What’s your “There’s Nothing in the Fridge" dinner? The one thing you often whip up with very few ingredients or, perhaps, very little inspiration? Breakfast for dinner! When my husband’s out of town, the kids get pancakes and eggs, and I get a bowl of popcorn and a glass of wine in front of some trashy television after they go to bed. I actually get unnaturally excited about this.

What are three things you have in the pantry at all times? Dark muscovado sugar, fresh lemons and Vietnamese cinnamon.

What are some of your kitchen goals — skills you want to improve on or recipes you want to try or master? I’d really love to get into more old school baking — laminated doughs and bread baking. I just finished my third cookbook manuscript ("Real Sweet” comes out in early Spring 2015), a baking book with all natural sugars that’s more “hip” than “hippie,” and really turning the idea of baking with unrefined sugars on its head, so I’ve been consumed with coming up with creative ideas that haven’t been done to death, but sometimes it feels so good to get back to basics, the simple baking that takes an intuitive approach to get just right.

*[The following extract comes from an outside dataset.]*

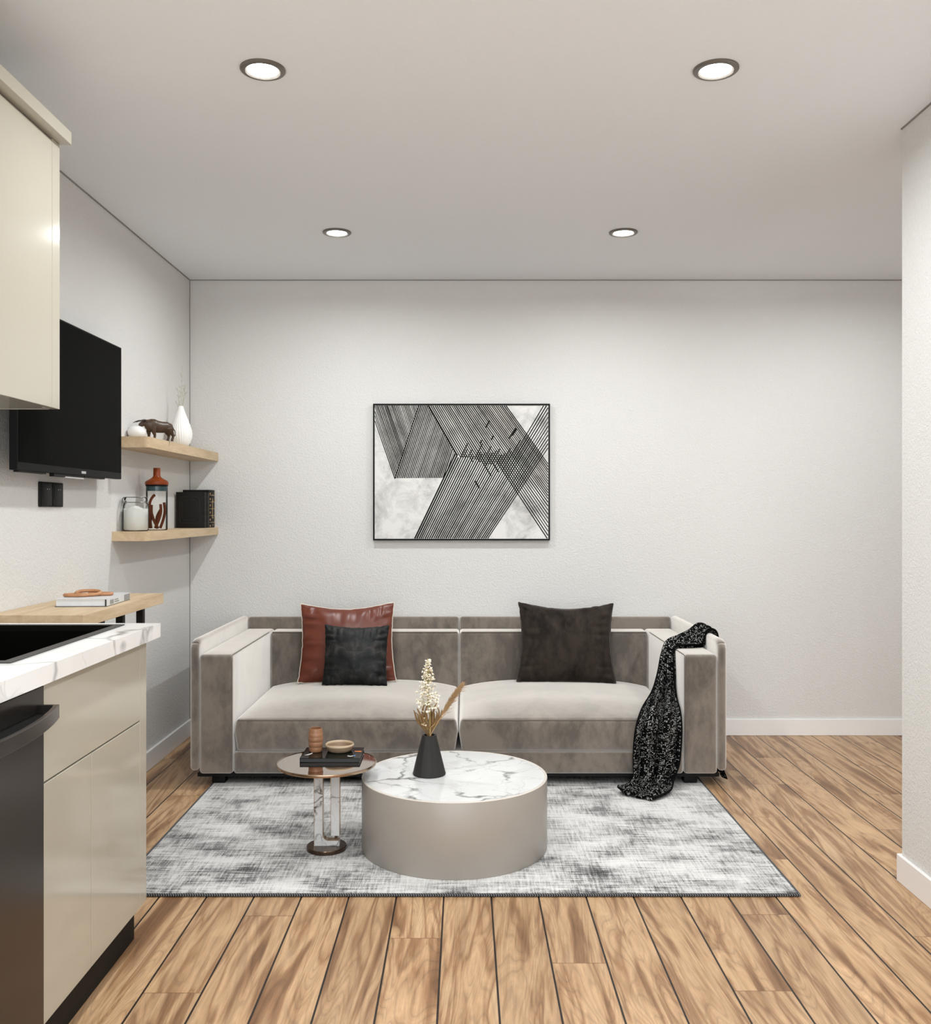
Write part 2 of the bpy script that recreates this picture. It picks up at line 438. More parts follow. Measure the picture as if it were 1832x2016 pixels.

How has becoming a mother changed your experience as a home cook? There is definitely a separation between weekday and weekend cooking now — Monday through Thursday needs to be quick, simple and satisfying; Friday nights, I pray for take out; and I find myself bookmarking more involved recipes for Saturdays or Sundays, when I have to time to pull meals together without all the hurry. (And did I mention the wine drinking while cooking?)

What are some of your favorite cookbooks and/or food blogs? My cookbook collection is kind of out of hand at the moment — but my go-tos are Nigella Lawson, Donna Hay and Ina Garten, and I love the "Everyday Food" titles for weeknight meals that are easy and flavorful. "How to Eat Supper" by Lynne Rossetto Kasper and Sally Swift of “The Splendid Table” is basically my Bible. For baking, you can’t go wrong with anything by Alice Medrich or Matt Lewis and Renato Poliafito of Brooklyn’s Baked bakery, and I also love "The Dahlia Bakery Cookbook."

When it comes to gleaning inspiration from bloggers, I adore Smitten Kitchen (who doesn’t?), Love and Lemons, Aida Mollenkamp, Luisa Weiss (The Wednesday Chef), Tracy Benjamin of Shutterbean, Molly Wizenberg, and Rosie Alyea of Sweetapolita, who does the most incredible things with cakes.

Besides other cookbooks or food blogs, where do you draw inspiration for your cooking? When I’m developing baking recipes, it usually starts with a particular flavor combination that either pops into my head or something I have at a bakery or restaurant, or someplace I’ve traveled. I have boxes and folders of notes, recipes clippings, family recipes. I’m always pawing through them. And then from there I think about the textures that can best deliver those flavors — should it be a cookie, cake, something creamy or custard-y? Because I’ve done some dessert catering, I tend to think about my books in terms of having a balance of things, chocolate vs. fruit vs. spices, a little something for everyone. My next book is divided up by occasion, so I thought about the recipes in terms of how and when people would be using them, and organized them that way first. I’m always very inspired by how a certain recipe will be used, and how baking can fit into our lives in a practical, useful way.

Where else can we find you? These days, hosting Portico TV’s "Cooking Light" on YouTube (www.youtube.com/shaunasever), and doing various TV and radio appearances in San Francisco and beyond. I’m also working on developing a few television concepts. But honestly, I can most often be found with tiny people clinging to me in some manner, and trying to figure out what to make for dinner. It’s all very glamorous, really.